Specifically, we are asking for your leadership in this agenda by mobilizing your peers at the summit to keep the promise, recommit or continue to invest at least 10% of our national budgets to support productivity of small holder agriculture. Over the past six months, following an initiative by ONE and Oxfam with 29 famous African musicians, over two million petition signatures of African citizens have been mobilised: Citizens who are appealing to you and other AU leaders to step up your agriculture public investments, so that the 2014 AU Year of Agriculture is not mere rhetoric.  Most importantly, the millions of Africans who face grinding poverty are counting on you to commit to agricultural investments that will make a lasting difference in their lives.

Since the day your government came into power, you committed yourself to finding effective solutions to achieve food security and create jobs for all citizens.
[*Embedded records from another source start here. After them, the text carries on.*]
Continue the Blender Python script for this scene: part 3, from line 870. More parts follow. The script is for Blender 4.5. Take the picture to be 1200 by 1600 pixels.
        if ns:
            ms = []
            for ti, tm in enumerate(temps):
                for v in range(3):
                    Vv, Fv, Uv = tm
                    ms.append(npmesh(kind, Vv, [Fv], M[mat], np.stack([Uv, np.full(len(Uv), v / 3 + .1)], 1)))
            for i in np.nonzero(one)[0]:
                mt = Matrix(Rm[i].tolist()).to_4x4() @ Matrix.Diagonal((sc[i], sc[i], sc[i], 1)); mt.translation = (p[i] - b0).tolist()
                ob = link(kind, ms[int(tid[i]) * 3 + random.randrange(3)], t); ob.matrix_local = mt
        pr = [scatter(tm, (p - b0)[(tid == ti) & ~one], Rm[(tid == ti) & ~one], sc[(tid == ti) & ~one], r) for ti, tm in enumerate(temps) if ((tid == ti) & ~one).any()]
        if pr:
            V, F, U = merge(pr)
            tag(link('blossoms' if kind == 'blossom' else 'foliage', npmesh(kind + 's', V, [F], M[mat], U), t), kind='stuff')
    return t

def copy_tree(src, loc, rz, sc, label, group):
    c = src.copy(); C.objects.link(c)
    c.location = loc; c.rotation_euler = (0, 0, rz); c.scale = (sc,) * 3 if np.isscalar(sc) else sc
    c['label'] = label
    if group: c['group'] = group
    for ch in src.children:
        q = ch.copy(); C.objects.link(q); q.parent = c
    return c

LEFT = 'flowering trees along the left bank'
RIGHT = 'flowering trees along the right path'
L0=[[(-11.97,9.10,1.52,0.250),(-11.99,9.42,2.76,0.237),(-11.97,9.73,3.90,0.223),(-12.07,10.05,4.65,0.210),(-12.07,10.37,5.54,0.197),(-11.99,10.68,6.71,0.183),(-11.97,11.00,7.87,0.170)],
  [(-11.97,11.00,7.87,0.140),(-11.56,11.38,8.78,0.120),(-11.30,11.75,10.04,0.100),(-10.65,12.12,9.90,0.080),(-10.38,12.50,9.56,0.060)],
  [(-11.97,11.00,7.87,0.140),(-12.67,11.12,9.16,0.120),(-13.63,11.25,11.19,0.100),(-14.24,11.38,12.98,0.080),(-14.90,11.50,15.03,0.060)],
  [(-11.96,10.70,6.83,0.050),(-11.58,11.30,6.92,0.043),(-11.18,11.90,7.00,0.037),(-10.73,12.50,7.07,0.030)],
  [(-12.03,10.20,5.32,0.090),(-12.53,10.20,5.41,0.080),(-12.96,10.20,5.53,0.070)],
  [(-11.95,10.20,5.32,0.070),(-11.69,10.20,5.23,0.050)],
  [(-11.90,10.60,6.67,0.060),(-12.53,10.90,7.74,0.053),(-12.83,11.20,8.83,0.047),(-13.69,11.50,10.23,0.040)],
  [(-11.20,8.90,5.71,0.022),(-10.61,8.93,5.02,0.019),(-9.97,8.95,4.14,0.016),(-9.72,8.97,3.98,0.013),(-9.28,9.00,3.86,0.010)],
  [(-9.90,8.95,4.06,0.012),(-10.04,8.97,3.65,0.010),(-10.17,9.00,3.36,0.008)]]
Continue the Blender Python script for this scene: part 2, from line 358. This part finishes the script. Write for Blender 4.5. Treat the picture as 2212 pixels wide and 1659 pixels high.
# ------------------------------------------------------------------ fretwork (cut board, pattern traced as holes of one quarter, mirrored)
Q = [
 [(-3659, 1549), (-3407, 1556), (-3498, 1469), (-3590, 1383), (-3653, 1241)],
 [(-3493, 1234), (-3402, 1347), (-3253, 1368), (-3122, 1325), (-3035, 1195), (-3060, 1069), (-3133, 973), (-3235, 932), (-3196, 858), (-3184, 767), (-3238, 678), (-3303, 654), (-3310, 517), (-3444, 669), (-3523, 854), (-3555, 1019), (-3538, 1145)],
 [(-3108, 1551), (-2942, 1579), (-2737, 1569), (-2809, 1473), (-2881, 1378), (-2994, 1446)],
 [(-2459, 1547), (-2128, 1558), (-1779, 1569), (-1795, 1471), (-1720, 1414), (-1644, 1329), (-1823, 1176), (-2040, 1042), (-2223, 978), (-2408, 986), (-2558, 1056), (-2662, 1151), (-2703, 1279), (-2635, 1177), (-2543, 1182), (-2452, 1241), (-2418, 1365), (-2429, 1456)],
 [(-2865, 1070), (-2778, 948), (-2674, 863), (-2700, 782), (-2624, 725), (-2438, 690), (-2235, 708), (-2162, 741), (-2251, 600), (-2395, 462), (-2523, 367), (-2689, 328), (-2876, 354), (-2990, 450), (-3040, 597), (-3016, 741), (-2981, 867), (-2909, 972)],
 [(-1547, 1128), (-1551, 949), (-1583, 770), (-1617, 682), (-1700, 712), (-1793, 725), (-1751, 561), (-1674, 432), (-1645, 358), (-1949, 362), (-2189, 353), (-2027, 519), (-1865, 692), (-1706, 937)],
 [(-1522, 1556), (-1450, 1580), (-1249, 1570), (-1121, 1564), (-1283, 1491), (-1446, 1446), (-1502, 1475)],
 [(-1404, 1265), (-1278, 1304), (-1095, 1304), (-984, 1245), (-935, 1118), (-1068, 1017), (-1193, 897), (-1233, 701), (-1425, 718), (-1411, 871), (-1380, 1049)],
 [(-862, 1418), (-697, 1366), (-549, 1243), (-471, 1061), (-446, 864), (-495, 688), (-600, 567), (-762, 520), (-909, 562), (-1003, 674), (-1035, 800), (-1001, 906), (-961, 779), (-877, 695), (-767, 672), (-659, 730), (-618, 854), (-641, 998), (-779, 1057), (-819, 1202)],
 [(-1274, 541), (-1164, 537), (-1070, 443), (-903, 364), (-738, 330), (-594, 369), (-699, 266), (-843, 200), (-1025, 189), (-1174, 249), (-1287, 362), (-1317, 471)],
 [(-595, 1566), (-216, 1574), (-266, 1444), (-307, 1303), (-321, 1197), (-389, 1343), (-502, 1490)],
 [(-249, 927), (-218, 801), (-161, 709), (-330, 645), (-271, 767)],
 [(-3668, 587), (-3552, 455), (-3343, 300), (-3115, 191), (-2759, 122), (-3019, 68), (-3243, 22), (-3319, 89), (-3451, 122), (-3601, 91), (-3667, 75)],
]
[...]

Investing in agriculture should be the starting point as the sector has the greatest potential for creating inclusive economic growth, improving food security and nutrition, and growing millions of jobs for Africa’s unemployed youth.

As you meet in Malabo, we humbly urge you and your peers to keep your promises to invest in agriculture development that boost smallholder producer’s production, competitiveness and resilience especially women producers.

Thus, the undersigned encourage you and other Heads of State that will gather in Malabo to adopt the following recommendations to guide national level implementation and measurement of progress:

  1. AU Member States should adopt a target-based timeline towards reaching the AU 2003 promise to dedicate a minimum of 10% of the annual budget for agriculture and create a mechanism for monitoring progress.
  2. AU Member States should commit to making investments that increase the support for small scale producers which include investments in hard infrastructure, technologies, research, extension services, information services and end post-harvest losses.
  3. AU Member States should commit to implementing quality focused agriculture budgets and services that are clear and transparent to farmers and citizens.
  4. AU Member States should adopt measures to eliminate the gender and youth gap with respect to access to finance, land, technology, and training and extension services as well as markets access.
  5. AU Member States should adopt guiding principles on Large Scale Land Based Investments that will strengthen land governance and security of tenure rights for small-scale producers and curb land grabs through the implementation of AU ‘Framework and Guidelines on Land Policy in Africa’.
  6. AU Member States should adopt a mechanism for mutual accountability and joint sector reviews to account for progress in ending hunger within the CAADP result framework.
  7. AU Member States should adopt measures to reduce barriers to domestic and intra-regional trade.
  8. AU Member States should adopt measures to integrate sustainability and climate resilience measures into national agriculture investment plans.
  9. AU Member States should adopt mechanisms for preventing, managing and monitoring the recurrent food and nutrition crisis
  10. AU Member States should adopt measures to ensure policy making under CAADP is inclusive, effective, transparent, mutually accountable, and participatory.

If measures to support the 10 recommendations are adopted, we expect the following benefits for Africa by 2025:

  •     Boosted yields for small holder farmers and a reduced food import bill which currently stands at about $25 billion annually.
  •     Increased food availability for the 265 million Africans who are under-nourished.
  •     Increased intra-Africa trade benefits, estimated to reach $2 trillion by 2030.
  •     Increased incomes for farming families through reduced post-harvest loss which is today at $48 billion a year.
  •     Increase food production and agro-processing can provide millions of jobs for African youth.
  •     Through bold policies and large investments in Agriculture, the rising continent can rise with its people.